I'm in Denver for the #RWA18 National Conference. I think this sculpture of the dancing ladies is particularly appropriate.

This week's topic at the SFF Seven is Why do you abandon a project? What would make you (or let you) finish it?


I’m not much for abandoning projects. I don’t ever dramatically burn pages or delete documents. Now, some have gone into the equivalent of purgatory, languishing (possibly forever) in a file folder I may or may not be able to find. Some projects have been organ donors, giving up vital sections so another story may live. Those get laid to rest with reverence and celebration.

But why do I abandon projects? Usually it has to do with being able to sell them. That’s not the be-all and end-all, as I’ve certainly self-published some projects that were difficult to sell. But if the people who support me aren’t enthusiastic about a project, there’s usually a good reason for it.

As for what it would take for me to finish it, the first and most important reagent in this chemical equation is time. I’d need to be not working on something else. But that’s an oversimplification, because “time” in this sense is truly determined by priorities. In other words, devoting the time to finishing that would have to be more important than working on something else. Often that something else is more immediately marketable, so that would have to alter.

But I can totally see a day when I’ve finished some of my current series and one of these back-burner projects becomes relevant again.

Here’s three projects I abandoned and why – and what it would take for me to pick it up again:

1.     A narrative nonfiction book about my college sorority

My editor said I wasn’t ready to write it and to put it in a drawer for a year. That was 2005 or thereabouts, so 13 years ago. That one could still happen, if I get a yen to go back to nonfiction.

2.     A memoir about my grandparents and their scandalous marriage.

This is something I worked on for my Ucross Foundation Fellowship, a LONG time ago. I’m not entirely sure I know why I put it down. It felt massive at the time and it could be I didn’t have the chops to write it. Same as above.

3.     A twisty shamanistic magic tale

That’s an overly simple way of describing a complex story that would be a lengthy series, if I can get it right.

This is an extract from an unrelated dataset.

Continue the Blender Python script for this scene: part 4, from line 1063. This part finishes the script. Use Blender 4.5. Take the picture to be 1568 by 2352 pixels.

I’ve written the first book twice in one genre – and massively revised several times – and did 100 pages in another. The first time I wrote it, I definitely didn’t have the chops to pull it off. Maybe even the next few times. It will get picked up again, when I feel I can do it justice.

In today’s podcast, I mention the reading Darynda Jones and I did at the SFF Reading Series at Denver’s BookBar last night, and how we discussed the importance of finishing writing projects. It IS critically important for newbie writers to learn to finish a novel or story. But there’s also no shame in realizing you don’t yet have the skills to execute it. The trick, of course and always, is being able to tell the difference. Thus it’s always better to finish it. At least write it and tie it off. Then, if you have to set it aside and write something else to hone your craft, then do that.

Abandoned projects aren’t dead, just sleeping. They’ll wait for you to be ready.